I also had a long-standing regret when I was younger about my high school music teacher Giles Hobin. His chorus class was transformational for me when I reached high school. From the first day, he treated me like an adult and inspired me to appreciate music. I wanted to thank him years later but didn’t know where he was.

In the spring of 2001, my classmate Janet Howland sent me a newspaper clipping of a Letter to the Editor he had written, and it listed his home address, which was the same as it had been for years. I sat down and wrote him a letter saying that unlike other students on the first day of college, I felt totally prepared because of teachers like him and was ready for the challenge. I mailed it to him and expected to hear back from him, but months passed without a response.

As I was getting ready to fly to Rochester to attend a wedding in late October 2001, Janet Howland emailed me to tell me that Giles Hobin had died. I was crushed and saddened that I would never have an opportunity to speak to him again. I was able to attend his funeral service with some of my classmates and as I went through a reception line meeting my teacher’s family, something remarkable happened.

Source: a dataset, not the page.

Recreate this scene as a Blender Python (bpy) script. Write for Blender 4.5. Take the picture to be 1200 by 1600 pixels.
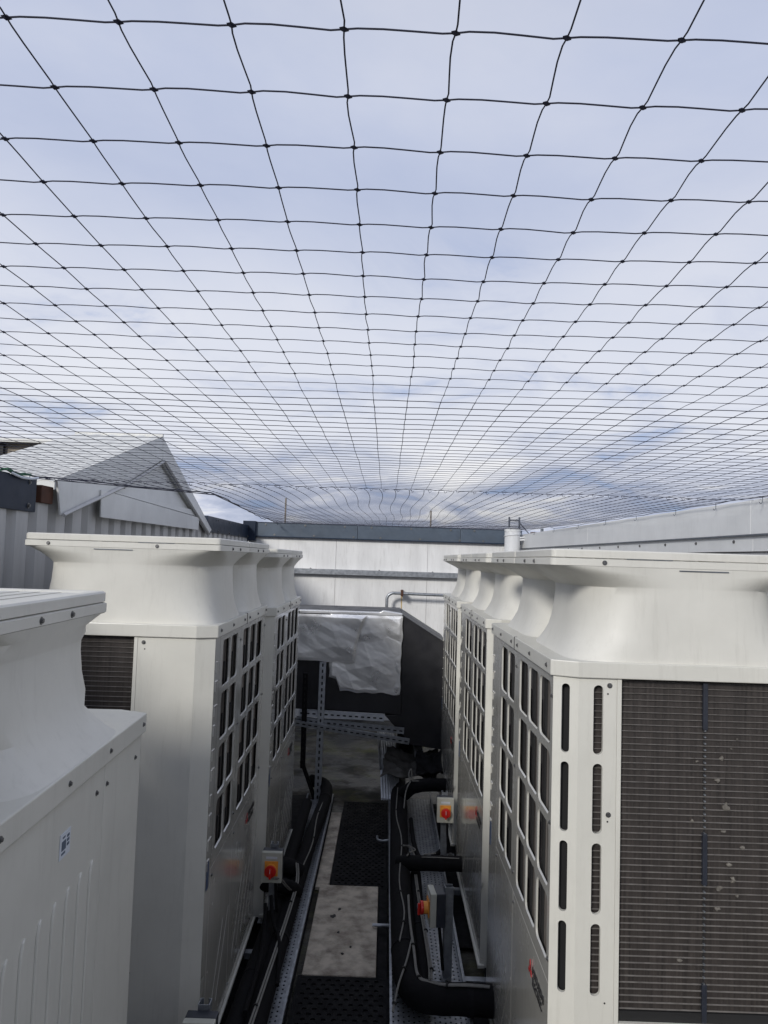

As I shook his son Shawn’s hand in the reception line, he turned and told his mother who I was. She smiled and hugged me and said that she wanted to tell me something.

“Of course, Giles was thrilled to receive your letter,” she said. “It meant the world to him, and he kept it on his nightstand. He wanted to write you back but couldn’t because of his illness. I offered to write it for him, but he insisted that he would write you back, but he never got the chance to do so.”

The experience of being human means interacting with many different personalities to chart your own path in this world. I’ve made plenty of mistakes over time and have made many decisions I wish I could regret, but instead I’ve chosen to be happy and continue moving ahead.